Many years ago when Governor Dukakis in Massachusetts created the Commonwealth Literacy Corps and appointed a former Chair of the state Senate Education committee as it chief, and when he started to learn about adult literacy programs for the first time, he told me he was shoocked, that many of the programs he saw were just "education soup kitchens." I am glad that while that has largely changed in my state, "digital education soup kitchens" sadly describes many adult literacy education programs across the country. I hope that with federal agency interest in expanding broadband access that state-of-the-art technology for at least all publicly-funded adult literacy education programs, will be a goal.

David J. Rosen

djrosen123@gmail.com

 

Comments

David,

I think your bullets hit the nail on the head, and I have an idea that I've been sharing with some programs. In your second to last paragraph you say, "I believe it is time for the U.S. Department of Education to require that adult literacy education programs that receive public funding offer all learners access to opportunities to learn digital literacy skills, and make it clear to states and programs that time spent on these learning opportunities can be counted as basic skills instruction." I agree wholeheartedly, but what can we do now? 

So here is the idea: what if a program were to use e-mail, Web 2.0, and "The Cloud" as a marketing tool to recruit students. It will open a whole new market. Market that your program will teach people how to (1) get an e-mail and (2) e-mail (an ad executive in my area thought this was a great, novel idea). From this e-mail address (Gmail, Hotmail, whatever) you can teach the person about business appropriate e-mail addresses (I'm on a campaign to stop inappropriate email addresses from existing). Teach the student how to send you an e-mail, it might be the first they have ever sent!

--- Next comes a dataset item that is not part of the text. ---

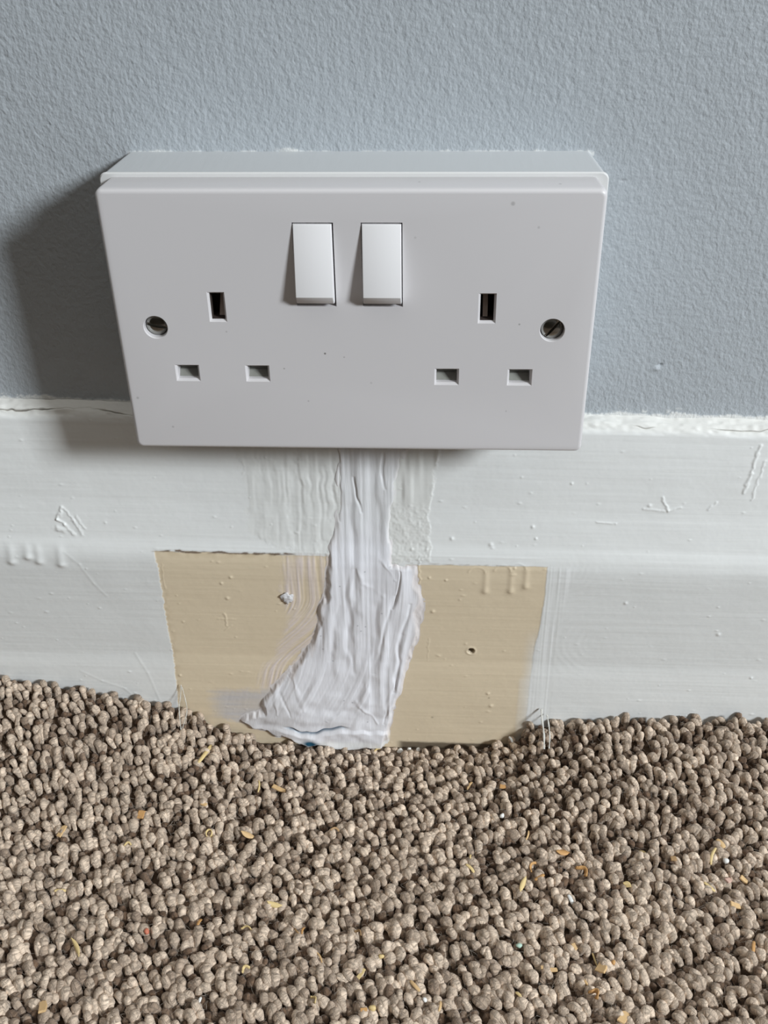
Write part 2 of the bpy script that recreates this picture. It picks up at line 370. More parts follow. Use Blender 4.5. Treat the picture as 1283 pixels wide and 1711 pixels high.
    tr = np.exp(-((S-cl-.1)/.65)**2)*smooth(X, -38, -33)*(1-smooth(X, -14, -8)); C = mix(C, (.05, .11, .17), tr*.9)
    ft = smooth(S, 155.5, 158); C = mix(C, (.83, .84, .84), ft*.8)
    bt = np.exp(-(((X+26)/2.6)**2+((S-158.3)/1.5)**2)); C = mix(C, (.02, .10, .17), np.clip(bt*1.6, 0, 1))
    yl = np.exp(-(((X-9.3)/1.6)**2+((S-155)/2.8)**2)); C = mix(C, (.72, .60, .34), yl*.8)
    for _ in range(16):
        cx, cs = random.uniform(-20, 10), random.uniform(60, 150)
        C = mix(C, (.25, .25, .28), np.exp(-((X-cx)**2+(S-cs)**2)/.3**2)*.7)
    co = surf(X, S, hgt).reshape(-1, 3)
    q = grid_quads(len(xs), len(s_))
    keep = (e.reshape(-1)[q] > -.6).any(1); q = q[keep]
    used = np.unique(q); remap = np.zeros(len(co), int); remap[used] = np.arange(len(used))
    o = np_mesh('wall_filler', co[used], remap[q][:, ::-1], M_fill, col=C.reshape(-1, 3)[used])
    tag(o, 'uneven column of dried white filler smeared down the skirting board below the socket', 'filler')
filler()

def filler_lump():
    bm = bmesh.new(); bmesh.ops.create_icosphere(bm, subdivisions=4, radius=1)
    c = surf(np.array([-31.2]), np.array([80.8]), .25)[0]
    for v in bm.verts:
        p = v.co.copy()
        n = float(vn(p.x*2.6+5, p.z*2.6+p.y*1.7, 71))*.22+float(vn(p.x*6, p.z*6+p.y*3, 72))*.12
        p *= 1+n
        v.co = Vector((c[0]+p.x*.0026, c[1]+p.y*.0009, c[2]+p.z*.0026))
    o = bm_obj('filler_lump', bm, mat('grey_filler_crumb', (.62, .61, .62), .7), smooth_=True)
    tag(o, 'small rough grey lump of filler stuck on the left beige patch of the skirting', 'filler lump')
filler_lump()

# ---------------------------------------------------------------- wall and floor
def wall():
    xs = np.concatenate([np.linspace(-400, -150, 30)[:-1], np.arange(-150, 165, .45), np.linspace(165, 430, 30)[1:]])
    zs = np.concatenate([np.linspace(-206, -60, 12)[:-1], np.arange(-60, 94, .45), np.linspace(94, 420, 40)[1:]])
    X, Z = np.meshgrid(xs, zs)
    d = vn(X*.05, Z*.05, 81)*.12+vn(X*.018, Z*.02, 82)*.25
    top = -48.6-.0205*X
    line = top+.7+vn(X*.25, X*0, 83)*.45+vn(X*1.2, X*0, 84)*.3+vn(X*.05, X*0, 90)*.3
    line += .5*np.exp(-((X+114)/5)**2)+.9*np.exp(-((X-92)/6)**2)+.6*np.exp(-((X-114)/7)**2)
    white = smooth(line-Z, -.1, .35)
    fleck = smooth(vn(X*.35, Z*1.4, 85)+vn(X*1.5, Z*1.9, 86)*.5, .55, .75)*(1-smooth(Z-line, 0, 2.8))*((np.abs(X-95) < 22) | (np.abs(X+126) < 8))
    white = np.maximum(white, fleck)
    ln2 = 42.75+vn(X*.4, X*0, 87)*.25+vn(X*1.6, X*0, 88)*.3+.9*np.exp(-((X+22)/4)**2)
    w2 = smooth(ln2-Z, -.1, .3)*(np.abs(X) < 73.3)*(Z > 41)*np.clip(.6+vn(X*.3, Z*0, 89)*.9, 0, 1)
    white = np.maximum(white, w2*.85)
    d += white*.22
    d += -bump_at(X, Z, 103.2, -30.6, .7, .55, .9)+bump_at(X, Z, 102.0, -32.1, 1.3, .7, .55)
    d += -bump_at(X, Z, 110.5, -8.4, .4, .4, .35)-bump_at(X, Z, 118, -24, .5, .4, .4)
    ck = 33.6+vn(X*.5, X*0, 91)*.25; on = smooth(X, 77, 79)*(1-smooth(X, 90, 97))*np.clip(.4+vn(X*.6, X*0, 92), 0, 1)
    crk = np.exp(-((Z-ck)/.3)**2)*on; d -= crk*.35
    C = np.broadcast_to(WALLC, X.shape+(3,)).copy()*(1+vn(X*.02, Z*.02, 93)[..., None]*.012)
    C = mix(C, (.76, .765, .75), white)
    C = mix(C, (.2, .2, .2), crk*.4)
    co = np.stack([X*MM, -d*MM, (Z+OFF)*MM], -1)
    tag(np_mesh('wall_back', co.reshape(-1, 3), grid_quads(len(xs), len(zs)), M_wall, col=C.reshape(-1, 3)), kind='structure')
wall()
bm = bmesh.new()
bmesh.ops.create_cube(bm, size=1, matrix=Matrix.Translation((0, -.30, -.01)) @ Matrix.Diagonal((.9, .62, .02, 1)))
tag(bm_obj('floor', bm, M_floor), kind='structure')

# ---------------------------------------------------------------- double socket
root = bpy.data.objects.new('double_socket', None); root.location = P3(0, 0, 0); root.empty_display_size = .02; COL.objects.link(root)
tag(root, 'white double wall socket with two rocker switches on a deep surface box above the skirting', 'socket')
YF = -38.2; YB = -25.6
def rel(x, y, z): return Vector((x*MM, y*MM, z*MM))       # inside the socket's own frame

def rect_ring(bm, x0, x1, z0, z1, y): return [bm.verts.new(rel(*p)) for p in ((x0, y, z0), (x1, y, z0), (x1, y, z1), (x0, y, z1))]
def loft(bm, rings, cap=True):
    for a, b in zip(rings[:-1], rings[1:]):
        n = len(a)
        for i in range(n): bm.faces.new((a[i], a[(i+1) % n], b[(i+1) % n], b[i]))
    if cap: bm.faces.new(rings[0][::-1]); bm.faces.new(rings[-1])
def circ(bm, cx, cz, r, y, n=48): return [bm.verts.new(rel(cx+r*math.cos(2*math.pi*i/n), y, cz+r*math.sin(2*math.pi*i/n))) for i in range(n)]
def rrect(bm, hx, hz, r, y, n=5, cx=0, cz=0):
    vs = []
    for sx_, sz_, a0 in ((1, 1, 0), (-1, 1, 90), (-1, -1, 180), (1, -1, 270)):
        for k in range(n+1):
            a = math.radians(a0+90*k/n)
            vs.append(bm.verts.new(rel(cx+sx_*(hx-r)+r*math.cos(a), y, cz+sz_*(hz-r)+r*math.sin(a))))
    return vs
def boolean(obj, cutter):
    m = obj.modifiers.new('cut', 'BOOLEAN'); m.operation = 'DIFFERENCE'; m.solver = 'EXACT'; m.object = cutter
    dg = bpy.context.evaluated_depsgraph_get(); dg.update()
    me = bpy.data.meshes.new_from_object(obj.evaluated_get(dg)); me.name = obj.name
    obj.modifiers.clear(); obj.data = me
    cm = cutter.data; bpy.data.objects.remove(cutter); bpy.data.meshes.remove(cm)
def shade(o, ang=35):
    for p in o.data.polygons: p.use_smooth = True
    o.data.set_sharp_from_angle(angle=math.radians(ang))

# faceplate
bm = bmesh.new()
rings = [rrect(bm, 71.7, 42.5, 1.6, YB+.2), rrect(bm, 72.0, 42.75, 1.8, YB-.4), rrect(bm, 73.0, 43.0, 2.0, YF+2.6)]
for k in range(1, 7):
    a = math.radians(90*k/6); r = 1.3
    rings.append(rrect(bm, 73.0-r*(1-math.cos(a)), 43.0-r*(1-math.cos(a)), 2.0-r*(1-math.cos(a))*.6, YF+r-r*math.sin(a)+ (0.0)))
loft(bm, rings)
plate = bm_obj('faceplate', bm, M_plastic, root)
APS = [(-16.7, -4.7), (3.3, 15.3)]
AZ = (7.5, 33.4)
cb = bmesh.new()
for x0, x1 in APS: loft(cb, [rect_ring(cb, x0-.04, x1+.04, AZ[0]-.04, AZ[1]+.04, YF-1), rect_ring(cb, x0-.04, x1+.04, AZ[0]-.04, AZ[1]+.04, YF-.0001), rect_ring(cb, x0, x1, AZ[0], AZ[1], YF+.15), rect_ring(cb, x0, x1, AZ[0], AZ[1], YF+7.5)])
SL = [(-52.75, -15.3), (-30.5, -15.3), (28.9, -15.95), (51.6, -15.95)]
ER = [(-41.1, 7.1), (40.6, 7.1)]
def slot(hx, hz, c, cx, cz, depth):
    f = c/.9*.9
    loft(cb, [rect_ring(cb, cx-hx-f, cx+hx+f, cz-hz-f, cz+hz+f, YF-.9*.2), rect_ring(cb, cx-hx, cx+hx, cz-hz, cz+hz, YF+.9), rect_ring(cb, cx-hx, cx+hx, cz-hz, cz+hz, YF+depth)])
for cx, cz in SL: slot(3.2, 2.25, .75, cx, cz, 6.0)
for cx, cz in ER: slot(2.05, 4.25, .75, cx, cz, 7.6)
SCW = [(-60.85, .3), (60.5, .1)]
for cx, cz in SCW: loft(cb, [circ(cb, cx, cz, 3.95, YF-.2), circ(cb, cx, cz, 3.6, YF+.35), circ(cb, cx, cz, 3.55, YF+5)])
cut = bm_obj('cutter', cb, M_plastic, root)
boolean(plate, cut); shade(plate, 25)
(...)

Using Gmail or Hotmail the user has further access to "the cloud" and can use online productivity software like Google Docs. Once these two things are accomplished a program could teach a student web 2.0 skills with LinkedIn and give the student a highly portable, highly transferable resume.

From the session student will feel more comfortable with typing - yes the student does the typing. Registering for the initial e-mail will be hard, but by the time they get to LinkedIn it will be easier - plus the student will see the commonalities between the two programs. The skills will transfer to filling out online applications, and you've given them a network to start looking for other jobs of interest. 

During the training you can also have larger discussion about what an online profile says about a person. I recently had the opportunity to advise a former student who liked inappropriate pages in a  FB group . She had no idea I was able to see her likes, and she was quite embarrased. Part of our conversation was that idea of work appropriate, and strangers making inacurate decisions about a person based off how that peson chooses to represent themself.

Beyond these perks a person can't apply to Lowe's or McDonald's without applying online, some of our students need those jobs and we can help get their. I am talking about the dropout who needs to make ends meet, and I am also talking about the 30 year factory worker who retired but wants a job that gives them something to do. That retiree might have a strong work ethic, not taken many sick days but still not be able to apply for a job because of a technological barrier. Even if that person doesn't count towards the goals, the positive assistance would go a long way to benefit the program in the community.

I believe the project is replicable, can be made part of an orientation process, and if I were a grant writer I would argue it was a transition program to boot!  For our students who are working towards CBT and the 2014 GED(R) this activity will help break them into the skill.

David, thanks for your insight.  Kentucky Department of Education just released a study that says 75% of Kentucky's students have access to the internet at home with ~80% of those by cable or DSL. I think that shows there is still work to do (its hard to get internet to the hollers) but I think it equally shows how far we've come.